A desert road


I slept in on the morning after my 400 miles on the Bagdad road trip on Friday. I don’t think I moved all night! I woke up still feeling the wonderful glow of a great ride the day before, the satisfied feeling of being on a bike all day. Naturally, I wanted to duplicate that feeling for at least part of the day, so Hal and I had planned to meet up around noon the next day, go get some lunch, and then ride out toward Superior and explore some roads near there. We had only a vague idea of where we wanted to go. The idea had started when I said I wanted to go shoot some IR photos of cacti out on Florence-Kelvin Hwy., but riding that road didn’t seem so exciting after riding on the Bagdad road the day before. Florence-Kelvin is the real dirt super highway. It might as well be paved, the surface is so good and you can ride very fast on it.

So, after having lunch at Paradise Bakery, a reversal of the order in which we usually do things, we set out riding east on Hwy. 60. We were both on our DR650s for the second day in a row. The only complaint I have is the seat! I had to give up a nice cushy custom seat because it was too high for me, my feet wouldn’t touch the ground. Hal had a lowered seat that he let me use, which was nice of him, but it’s a hard foam seat. The second day of riding on it made me feel how hard it is!
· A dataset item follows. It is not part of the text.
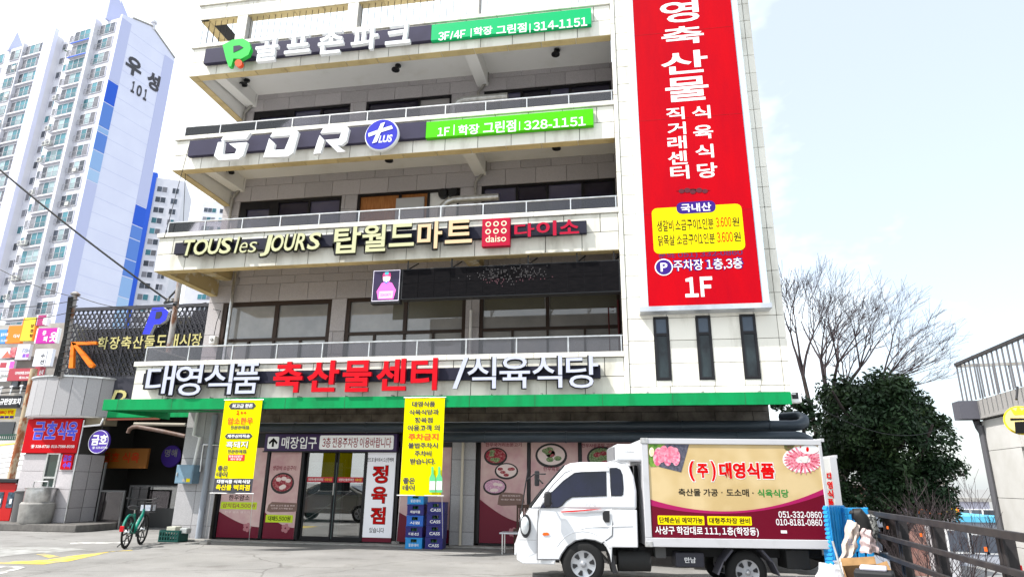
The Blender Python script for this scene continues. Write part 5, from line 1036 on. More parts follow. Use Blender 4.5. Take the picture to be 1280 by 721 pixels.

We took US60 out to mile marker 208, where we turned into a place where people used to go shooting (target practice) 20 years ago, including me. Now it is all “civilized” with too many houses and people around, so that is not allowed anymore. Hal and I, however, didn’t go near the sprawling new neighborhood, but turned east on El Camino Viejo, an unpaved road that goes toward Queen Valley.

It’s been years since I’ve been out in that area, and I hoped I’d remember how to get into Queen Valley from El Camino Viejo. It was easy, though, as El Camino Viejo turned right to go back to the 60, and Silver King Rd., which goes into Queen Valley, turned left. It was a super-easy road as well, and it took us to Queen Valley. The road was paved as we passed a golf course (yes they have one of those, and none of them should ever be in the desert) where retired people were playing, and I was glad for our quiet mufflers. I didn’t want them getting annoyed with us.

Soon the road morphed into a narrow dirt road that turned sharply and went up toward the top of Whitlow Dam. There was a gate across the road that actually goes out onto the dam, but I’d been up there before, many years ago, before it was gated. Hal and I kept going on the dirt road we were on, it became Queen Valley Rd., and eventually it turned toward the 60. However, I did not want to go back out to pavement yet, so I found a forest road that I knew I’d seen on the map, FR357. We turned onto it to explore.

It is called Hewitt Station Rd., and it was another easy road. It was very crowded, with trucks parked all along the west side of the road. I didn’t understand why, until I looked closer. Incredibly, it looked like people had set up picnic tables and canopies on the railroad tracks! I think they are unused railroad tracks, but even so. What could possibly be the attraction of doing that? I wondered. Obviously, there must be something I am not understanding because who would go out there and set up a family lunch on some old railroad tracks? One can only imagine.

We kept going north on Hewitt Station Rd., and all along the way, other people were set up for target practice. I know I used to do the same thing, go out in the desert and shoot, but there are too many people around and I wouldn’t do it now. Plus, I never know what kind of crazy people have guns in their hands in such close proximity to us, so needless to say, I rode quickly to get past them.

The road kept going down in elevation, and it was sandy, but not deep. I was looking for another road, FR172, that was supposed to take us on the road to Montana Mountain. It’s a place I want to ride. I asked one of my fellow riders where it was, and to my surprise, didn’t get much information. That makes me so mad, I always help people find new roads to explore. I guess this one was a state secret, even though you can find directions to it on the internet. That’s what I did when I got home, but while I was out there, I did not find it.

FR357 turned east, then, and I started to believe that it was going to loop around and eventually return to the 60. There were residences on this part of the road, and many signs warning people to slow down and stating that there was no shooting allowed. I have enough experience now to know when the road has the look of being used from both ends, and this one looked like it. I soon found that I was right, because the 60 was ahead of me. I was familiar with the staging area that I saw next to the road, and had predicted that was where we were going to come out.

We rode the pavement for a little while, and then we went back on Queen Valley Rd., to Silver King Rd., to El Camino Viejo. I wasn’t quite ready to deal with pavement traffic yet, so we put it off for as long as we could. Later, we made plans to come back and ride the Montana Mountain loop. I think I can find it now, no thanks to people who should have been willing to help me.

After the day was over, I’d had my two days in a row of riding the DR, and I enjoyed it very much. I got home before it got cold, and I’d had a nice day of exploring. No photos to show for it, but I suppose I can get those at a later time. When I got home, I moved the bikes around in preparation for the last day of the weekend when I would take my GS to the other side of town for a breakfast ride.